_STATED TASK_
Retype these lines and no others: the line holding "Write the bpy", the line holding "COL = SC.collection", and all lines between them. Pictures stay out.

_PROVIDED RECORDS_
• • • • •

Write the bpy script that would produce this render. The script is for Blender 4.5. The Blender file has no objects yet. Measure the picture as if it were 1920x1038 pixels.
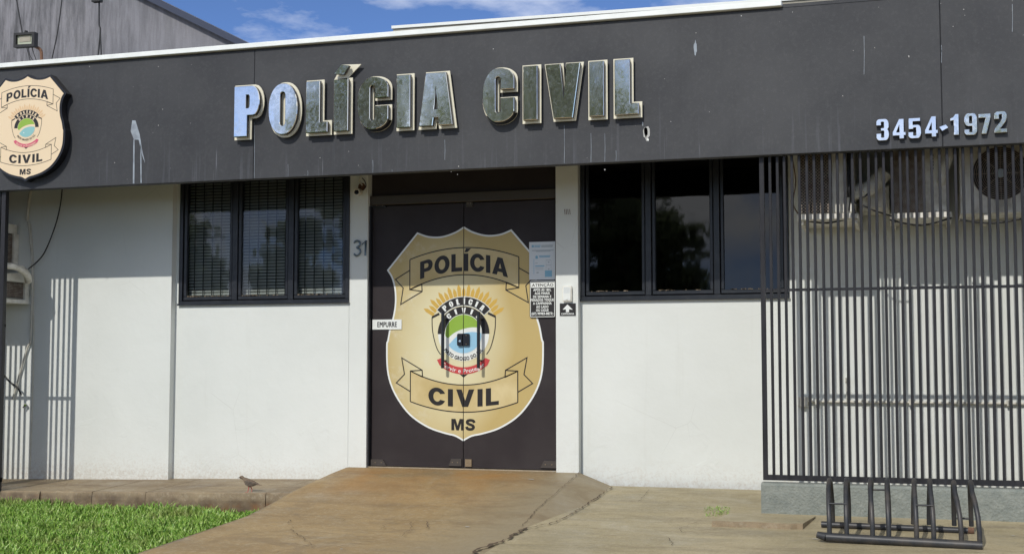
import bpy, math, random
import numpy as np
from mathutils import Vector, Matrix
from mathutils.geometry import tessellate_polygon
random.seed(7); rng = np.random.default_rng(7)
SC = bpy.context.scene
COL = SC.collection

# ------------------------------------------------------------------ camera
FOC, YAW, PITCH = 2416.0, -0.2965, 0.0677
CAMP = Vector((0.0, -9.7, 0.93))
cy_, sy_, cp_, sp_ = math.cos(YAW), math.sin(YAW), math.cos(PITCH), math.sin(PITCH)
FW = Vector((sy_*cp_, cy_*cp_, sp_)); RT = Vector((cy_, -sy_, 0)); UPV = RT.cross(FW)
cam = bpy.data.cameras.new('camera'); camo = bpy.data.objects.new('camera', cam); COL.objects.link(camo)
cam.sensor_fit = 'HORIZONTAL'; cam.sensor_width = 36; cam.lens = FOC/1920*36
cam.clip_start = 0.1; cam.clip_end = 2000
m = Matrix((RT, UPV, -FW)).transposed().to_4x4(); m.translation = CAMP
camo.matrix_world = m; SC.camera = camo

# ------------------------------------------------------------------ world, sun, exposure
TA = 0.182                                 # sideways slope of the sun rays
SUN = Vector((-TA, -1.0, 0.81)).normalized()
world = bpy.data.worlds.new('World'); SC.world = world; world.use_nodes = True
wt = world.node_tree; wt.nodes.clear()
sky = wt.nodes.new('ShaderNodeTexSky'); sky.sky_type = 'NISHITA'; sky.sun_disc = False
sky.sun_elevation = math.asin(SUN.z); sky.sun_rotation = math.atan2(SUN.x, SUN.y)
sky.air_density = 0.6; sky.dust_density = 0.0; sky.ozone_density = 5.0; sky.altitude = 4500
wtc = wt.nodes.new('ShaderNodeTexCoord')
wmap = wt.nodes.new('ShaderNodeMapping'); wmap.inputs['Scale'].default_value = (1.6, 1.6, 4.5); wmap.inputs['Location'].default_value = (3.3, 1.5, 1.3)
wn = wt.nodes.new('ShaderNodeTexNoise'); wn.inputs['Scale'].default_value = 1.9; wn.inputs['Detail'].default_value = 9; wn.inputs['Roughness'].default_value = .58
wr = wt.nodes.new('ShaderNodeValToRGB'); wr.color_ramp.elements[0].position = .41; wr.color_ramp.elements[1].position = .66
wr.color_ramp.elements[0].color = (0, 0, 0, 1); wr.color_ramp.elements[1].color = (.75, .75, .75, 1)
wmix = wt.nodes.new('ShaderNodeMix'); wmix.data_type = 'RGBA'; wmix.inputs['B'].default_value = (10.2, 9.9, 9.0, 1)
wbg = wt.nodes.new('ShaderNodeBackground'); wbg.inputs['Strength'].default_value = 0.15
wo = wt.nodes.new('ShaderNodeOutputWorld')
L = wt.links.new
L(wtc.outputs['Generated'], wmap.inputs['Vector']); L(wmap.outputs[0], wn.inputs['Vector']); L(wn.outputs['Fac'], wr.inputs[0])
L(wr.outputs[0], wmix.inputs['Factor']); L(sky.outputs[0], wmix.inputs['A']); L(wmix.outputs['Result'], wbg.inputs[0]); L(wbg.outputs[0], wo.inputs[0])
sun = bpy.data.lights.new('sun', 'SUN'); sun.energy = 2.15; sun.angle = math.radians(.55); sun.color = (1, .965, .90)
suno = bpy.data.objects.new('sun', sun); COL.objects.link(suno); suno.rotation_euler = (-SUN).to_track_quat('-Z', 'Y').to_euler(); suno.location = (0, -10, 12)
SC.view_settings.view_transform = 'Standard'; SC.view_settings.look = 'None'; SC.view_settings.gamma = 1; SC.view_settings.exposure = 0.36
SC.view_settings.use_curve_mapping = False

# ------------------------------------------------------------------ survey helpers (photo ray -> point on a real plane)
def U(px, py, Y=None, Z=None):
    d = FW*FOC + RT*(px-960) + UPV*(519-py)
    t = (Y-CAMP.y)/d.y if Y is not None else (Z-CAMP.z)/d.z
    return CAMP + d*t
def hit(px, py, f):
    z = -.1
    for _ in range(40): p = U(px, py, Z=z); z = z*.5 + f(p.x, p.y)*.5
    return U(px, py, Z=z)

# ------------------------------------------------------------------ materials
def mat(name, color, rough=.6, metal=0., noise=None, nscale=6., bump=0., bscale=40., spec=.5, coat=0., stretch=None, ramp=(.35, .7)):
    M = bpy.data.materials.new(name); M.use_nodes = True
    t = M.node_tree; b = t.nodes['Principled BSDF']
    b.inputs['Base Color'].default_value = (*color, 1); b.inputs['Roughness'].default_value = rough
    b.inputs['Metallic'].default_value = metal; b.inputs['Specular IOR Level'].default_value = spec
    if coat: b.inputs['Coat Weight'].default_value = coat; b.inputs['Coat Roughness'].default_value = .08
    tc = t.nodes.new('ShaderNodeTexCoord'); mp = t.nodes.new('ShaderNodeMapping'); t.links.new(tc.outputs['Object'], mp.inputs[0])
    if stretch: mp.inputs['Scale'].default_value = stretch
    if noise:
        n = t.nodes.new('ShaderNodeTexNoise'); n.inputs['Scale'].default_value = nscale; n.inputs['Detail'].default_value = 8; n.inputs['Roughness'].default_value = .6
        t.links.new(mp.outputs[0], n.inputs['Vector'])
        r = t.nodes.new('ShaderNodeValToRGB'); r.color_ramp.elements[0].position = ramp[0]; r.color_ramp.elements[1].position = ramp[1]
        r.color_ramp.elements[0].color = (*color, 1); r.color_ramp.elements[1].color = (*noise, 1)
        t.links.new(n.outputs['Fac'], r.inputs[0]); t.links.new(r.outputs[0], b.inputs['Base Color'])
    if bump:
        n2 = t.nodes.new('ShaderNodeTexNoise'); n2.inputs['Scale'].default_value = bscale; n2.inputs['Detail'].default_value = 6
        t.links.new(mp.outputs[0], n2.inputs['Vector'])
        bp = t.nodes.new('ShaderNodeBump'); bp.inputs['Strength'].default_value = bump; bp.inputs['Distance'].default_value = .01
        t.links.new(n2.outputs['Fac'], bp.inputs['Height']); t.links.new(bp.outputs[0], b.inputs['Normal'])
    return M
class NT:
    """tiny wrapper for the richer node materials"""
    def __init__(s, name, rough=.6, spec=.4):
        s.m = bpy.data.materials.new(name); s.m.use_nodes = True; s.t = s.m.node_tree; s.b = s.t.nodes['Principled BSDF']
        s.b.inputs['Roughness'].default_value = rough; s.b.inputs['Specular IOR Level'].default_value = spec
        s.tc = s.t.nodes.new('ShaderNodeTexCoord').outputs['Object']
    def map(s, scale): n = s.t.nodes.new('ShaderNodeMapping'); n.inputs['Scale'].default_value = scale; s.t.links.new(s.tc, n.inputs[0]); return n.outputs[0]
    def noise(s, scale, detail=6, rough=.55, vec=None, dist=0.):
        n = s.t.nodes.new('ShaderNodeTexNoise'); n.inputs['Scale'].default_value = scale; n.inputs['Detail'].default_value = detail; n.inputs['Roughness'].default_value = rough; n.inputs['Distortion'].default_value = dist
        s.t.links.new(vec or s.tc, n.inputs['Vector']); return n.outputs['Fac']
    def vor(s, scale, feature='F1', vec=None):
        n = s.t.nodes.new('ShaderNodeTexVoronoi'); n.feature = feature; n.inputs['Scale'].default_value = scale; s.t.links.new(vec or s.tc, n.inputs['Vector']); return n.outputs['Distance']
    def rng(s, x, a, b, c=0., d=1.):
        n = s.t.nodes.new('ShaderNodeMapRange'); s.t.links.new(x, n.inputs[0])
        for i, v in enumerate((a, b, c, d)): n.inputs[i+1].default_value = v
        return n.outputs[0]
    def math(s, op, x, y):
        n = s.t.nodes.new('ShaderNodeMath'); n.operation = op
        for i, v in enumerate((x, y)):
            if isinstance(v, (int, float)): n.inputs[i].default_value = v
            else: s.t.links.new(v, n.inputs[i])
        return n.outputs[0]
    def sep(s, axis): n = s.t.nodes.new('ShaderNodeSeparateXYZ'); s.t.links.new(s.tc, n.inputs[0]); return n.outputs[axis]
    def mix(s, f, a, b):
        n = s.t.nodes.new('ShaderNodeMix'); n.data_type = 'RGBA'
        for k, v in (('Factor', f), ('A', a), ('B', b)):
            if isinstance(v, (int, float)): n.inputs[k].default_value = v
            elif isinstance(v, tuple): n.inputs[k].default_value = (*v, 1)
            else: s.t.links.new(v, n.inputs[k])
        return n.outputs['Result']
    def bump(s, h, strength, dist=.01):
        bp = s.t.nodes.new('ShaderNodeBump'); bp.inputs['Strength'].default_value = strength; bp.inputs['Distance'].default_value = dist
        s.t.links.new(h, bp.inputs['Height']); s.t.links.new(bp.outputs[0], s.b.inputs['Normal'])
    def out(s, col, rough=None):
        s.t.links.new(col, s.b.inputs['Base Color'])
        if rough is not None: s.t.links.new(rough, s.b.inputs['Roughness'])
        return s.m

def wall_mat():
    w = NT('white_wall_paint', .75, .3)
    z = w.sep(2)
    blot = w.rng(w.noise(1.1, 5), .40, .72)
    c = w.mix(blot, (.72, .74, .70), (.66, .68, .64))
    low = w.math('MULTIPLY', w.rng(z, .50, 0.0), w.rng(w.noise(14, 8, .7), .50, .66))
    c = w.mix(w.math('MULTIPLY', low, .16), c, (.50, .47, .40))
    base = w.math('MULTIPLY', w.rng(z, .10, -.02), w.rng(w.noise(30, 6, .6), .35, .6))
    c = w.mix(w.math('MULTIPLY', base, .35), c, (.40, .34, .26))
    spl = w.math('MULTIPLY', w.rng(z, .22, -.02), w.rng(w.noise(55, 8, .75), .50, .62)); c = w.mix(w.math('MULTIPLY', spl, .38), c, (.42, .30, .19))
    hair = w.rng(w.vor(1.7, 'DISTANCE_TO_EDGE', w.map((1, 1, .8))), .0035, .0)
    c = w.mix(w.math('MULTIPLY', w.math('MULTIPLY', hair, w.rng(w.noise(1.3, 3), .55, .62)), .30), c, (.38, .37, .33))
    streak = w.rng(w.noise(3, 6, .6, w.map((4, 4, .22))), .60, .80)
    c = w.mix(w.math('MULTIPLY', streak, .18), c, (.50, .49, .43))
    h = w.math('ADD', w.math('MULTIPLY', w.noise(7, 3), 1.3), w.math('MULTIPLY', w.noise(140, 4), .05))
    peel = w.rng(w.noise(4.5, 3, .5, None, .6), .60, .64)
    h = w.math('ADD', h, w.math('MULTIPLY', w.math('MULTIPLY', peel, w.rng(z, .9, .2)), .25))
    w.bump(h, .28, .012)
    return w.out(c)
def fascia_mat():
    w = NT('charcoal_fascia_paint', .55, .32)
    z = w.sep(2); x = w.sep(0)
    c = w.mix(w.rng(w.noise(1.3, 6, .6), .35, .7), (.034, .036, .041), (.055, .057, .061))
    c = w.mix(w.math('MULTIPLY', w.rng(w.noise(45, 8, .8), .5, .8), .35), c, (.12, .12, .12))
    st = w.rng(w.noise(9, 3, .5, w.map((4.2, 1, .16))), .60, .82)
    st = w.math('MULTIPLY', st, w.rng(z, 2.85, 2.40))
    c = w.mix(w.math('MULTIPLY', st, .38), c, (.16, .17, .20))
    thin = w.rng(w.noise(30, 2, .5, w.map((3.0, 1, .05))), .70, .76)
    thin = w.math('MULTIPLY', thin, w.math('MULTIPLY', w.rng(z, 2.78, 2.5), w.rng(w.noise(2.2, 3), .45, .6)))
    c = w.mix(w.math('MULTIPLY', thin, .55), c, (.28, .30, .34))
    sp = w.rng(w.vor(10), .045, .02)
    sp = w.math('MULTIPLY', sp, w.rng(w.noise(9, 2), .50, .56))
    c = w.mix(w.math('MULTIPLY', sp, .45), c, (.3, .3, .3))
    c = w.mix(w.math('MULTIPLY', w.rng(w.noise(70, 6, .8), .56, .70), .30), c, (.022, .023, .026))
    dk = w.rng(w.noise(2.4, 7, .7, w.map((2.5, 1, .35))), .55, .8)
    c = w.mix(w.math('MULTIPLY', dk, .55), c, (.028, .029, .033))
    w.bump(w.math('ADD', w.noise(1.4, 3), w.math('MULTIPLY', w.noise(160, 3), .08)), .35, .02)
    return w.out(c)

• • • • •

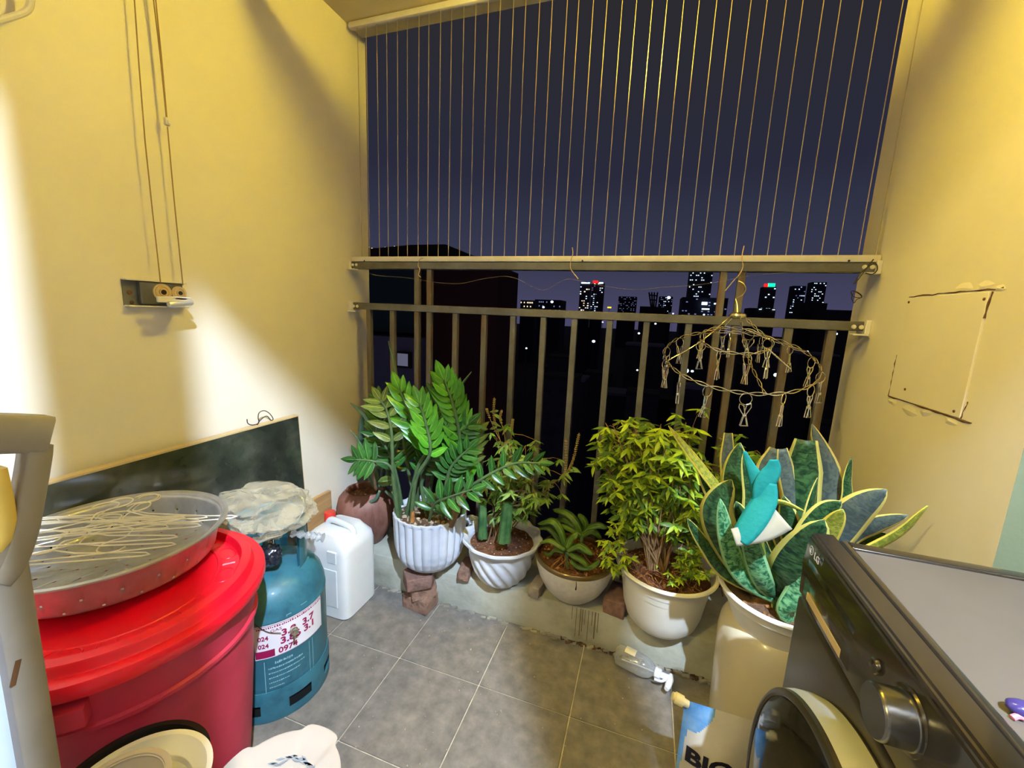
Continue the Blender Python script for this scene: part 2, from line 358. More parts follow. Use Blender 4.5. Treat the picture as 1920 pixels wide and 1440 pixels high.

• • • • •

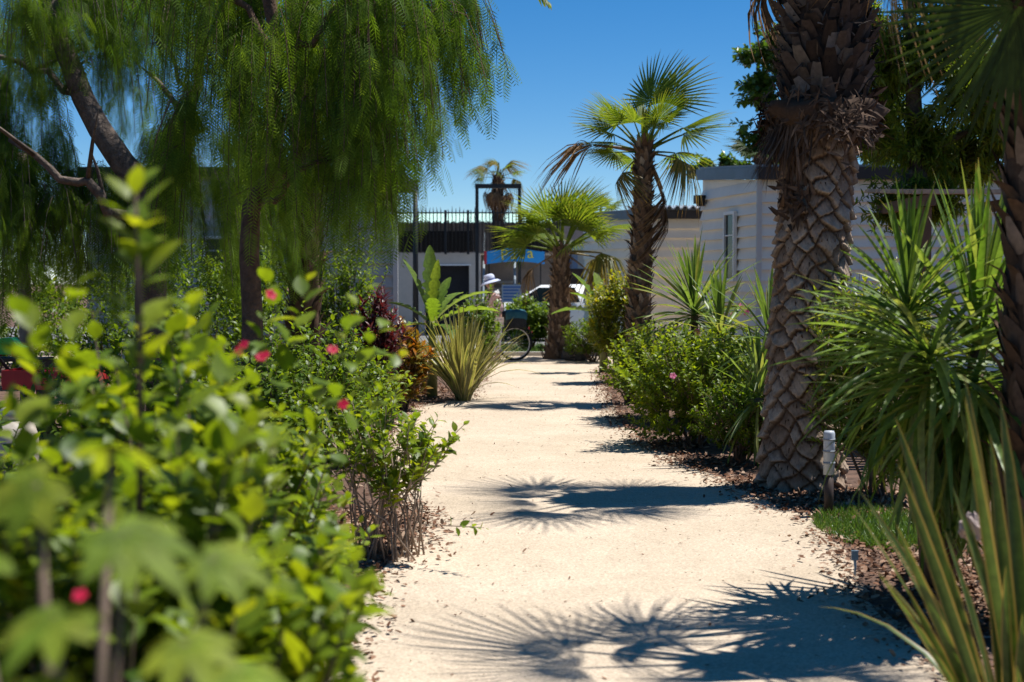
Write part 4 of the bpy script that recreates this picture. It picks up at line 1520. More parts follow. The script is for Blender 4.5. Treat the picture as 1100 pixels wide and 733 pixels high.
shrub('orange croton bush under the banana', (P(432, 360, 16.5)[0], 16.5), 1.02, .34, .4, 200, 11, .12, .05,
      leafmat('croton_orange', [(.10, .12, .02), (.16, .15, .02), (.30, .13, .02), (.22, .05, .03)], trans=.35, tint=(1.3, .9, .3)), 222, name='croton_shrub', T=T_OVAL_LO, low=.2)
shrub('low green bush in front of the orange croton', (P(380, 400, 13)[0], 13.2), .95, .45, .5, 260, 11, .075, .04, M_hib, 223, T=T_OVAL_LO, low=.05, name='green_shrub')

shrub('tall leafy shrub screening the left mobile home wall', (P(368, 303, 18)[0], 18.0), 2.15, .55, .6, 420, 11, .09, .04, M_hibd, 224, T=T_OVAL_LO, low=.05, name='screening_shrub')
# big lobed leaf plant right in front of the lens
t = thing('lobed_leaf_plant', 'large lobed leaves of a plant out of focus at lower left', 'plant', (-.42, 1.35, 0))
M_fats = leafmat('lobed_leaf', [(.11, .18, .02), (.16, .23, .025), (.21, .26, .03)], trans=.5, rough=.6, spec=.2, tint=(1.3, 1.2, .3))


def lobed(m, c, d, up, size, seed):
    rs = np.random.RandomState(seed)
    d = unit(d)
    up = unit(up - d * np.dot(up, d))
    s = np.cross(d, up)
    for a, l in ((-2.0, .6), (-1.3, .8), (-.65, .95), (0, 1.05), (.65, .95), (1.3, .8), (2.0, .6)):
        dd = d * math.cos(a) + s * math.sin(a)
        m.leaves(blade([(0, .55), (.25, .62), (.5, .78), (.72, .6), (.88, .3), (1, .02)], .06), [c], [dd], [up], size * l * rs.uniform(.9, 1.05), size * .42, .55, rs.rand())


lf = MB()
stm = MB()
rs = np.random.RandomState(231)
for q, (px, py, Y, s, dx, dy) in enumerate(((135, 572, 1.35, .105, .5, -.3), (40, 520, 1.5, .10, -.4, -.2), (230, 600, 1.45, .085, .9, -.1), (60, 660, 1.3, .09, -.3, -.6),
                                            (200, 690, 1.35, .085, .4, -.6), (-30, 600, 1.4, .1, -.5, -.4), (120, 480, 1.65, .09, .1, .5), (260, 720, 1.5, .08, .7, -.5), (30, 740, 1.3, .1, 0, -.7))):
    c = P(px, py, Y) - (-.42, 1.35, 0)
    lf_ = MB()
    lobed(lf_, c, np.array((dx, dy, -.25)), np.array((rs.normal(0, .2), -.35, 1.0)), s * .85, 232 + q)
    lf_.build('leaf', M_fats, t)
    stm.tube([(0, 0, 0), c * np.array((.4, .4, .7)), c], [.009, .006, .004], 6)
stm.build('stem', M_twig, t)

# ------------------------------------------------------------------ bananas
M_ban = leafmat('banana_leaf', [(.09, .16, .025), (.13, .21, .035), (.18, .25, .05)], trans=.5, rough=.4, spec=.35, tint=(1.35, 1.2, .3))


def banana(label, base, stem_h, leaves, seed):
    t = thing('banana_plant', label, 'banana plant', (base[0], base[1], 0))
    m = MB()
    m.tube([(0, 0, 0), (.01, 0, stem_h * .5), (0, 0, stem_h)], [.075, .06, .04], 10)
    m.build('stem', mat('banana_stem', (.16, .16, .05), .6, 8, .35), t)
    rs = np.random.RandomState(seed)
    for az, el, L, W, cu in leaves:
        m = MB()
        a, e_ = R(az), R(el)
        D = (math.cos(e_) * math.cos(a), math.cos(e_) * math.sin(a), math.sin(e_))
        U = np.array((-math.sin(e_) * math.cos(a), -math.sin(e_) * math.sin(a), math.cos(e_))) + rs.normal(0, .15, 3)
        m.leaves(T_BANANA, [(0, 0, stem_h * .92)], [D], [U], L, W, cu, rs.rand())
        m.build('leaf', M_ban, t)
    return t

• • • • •

_SOLUTION FOR THIS TASK_
Write the bpy script that would produce this render. The script is for Blender 4.5. The Blender file has no objects yet. Measure the picture as if it were 1920x1038 pixels.
import bpy, math, random
import numpy as np
from mathutils import Vector, Matrix
from mathutils.geometry import tessellate_polygon
random.seed(7); rng = np.random.default_rng(7)
SC = bpy.context.scene
COL = SC.collection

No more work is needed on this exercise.